Fifty years after the blacklist, Hollywood is honoring the living screenwriters caught up in the Red Scare-era witch hunts. Still, the decades have not healed all wounds, and the two surviving members of the Hollywood 10 remain angry over their very different roles in naming names to congressional investigators.

A commemorative event Monday came on the golden anniversary of the hearings of the House Un-American Activities Committee, during which Hollywood filmmakers were questioned about - and persecuted for - their politics.The Hollywood 10, a group of distinguished writers and directors, were cited for contempt of Congress and jailed for failing to cooperate with the committee.

Blacklisting of Hollywood writers suspected of communist leanings or affiliations began with the committee's hearings in October 1947. Hollywood blacklisting flourished into the 1950s.

Only one of the living members of the 10 - Ring Lardner Jr. - was to attend Monday's event. Lardner, the co-screenwriter of "Laura" and "Woman of the Year," will read a statement the committee refused to let him deliver after he declined to testify.

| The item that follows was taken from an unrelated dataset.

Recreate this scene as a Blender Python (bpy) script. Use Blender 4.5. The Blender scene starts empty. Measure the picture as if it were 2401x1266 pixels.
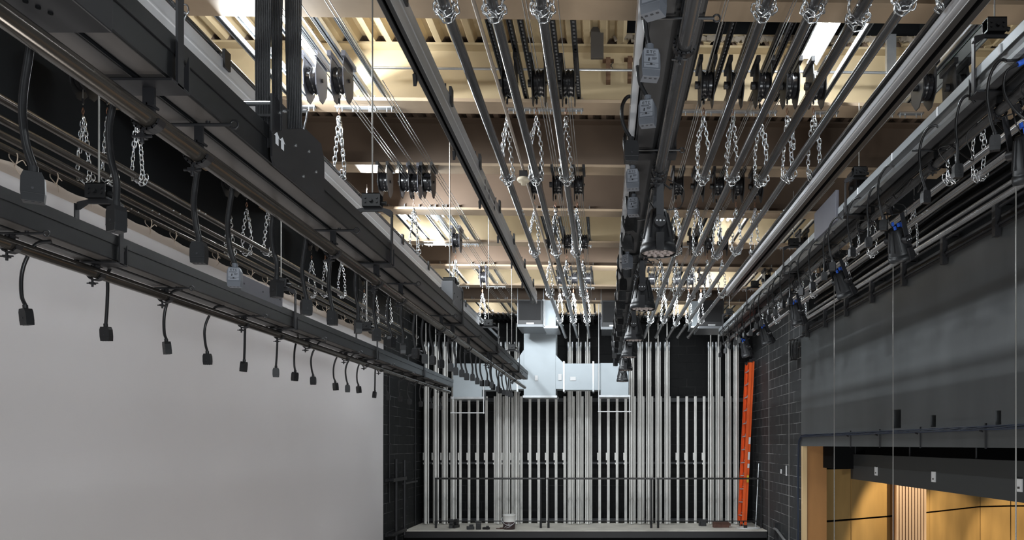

"I think it's appropriate for the occasion. They escorted me out of the hearings, and I never could read it," Lardner said, adding that he had lost the text but archivists found it.

The other living member, writer-director Edward Dmytryk, was invited but declined to attend. He served six months in jail, but upon his release he testified as a friendly witness, was removed from the blacklist and returned to work, making "The Sniper" and "The Caine Mutiny."

"I understand the amount of pressure he was under," Lardner, 82, said of Dmytryk. "I still think it was wrong."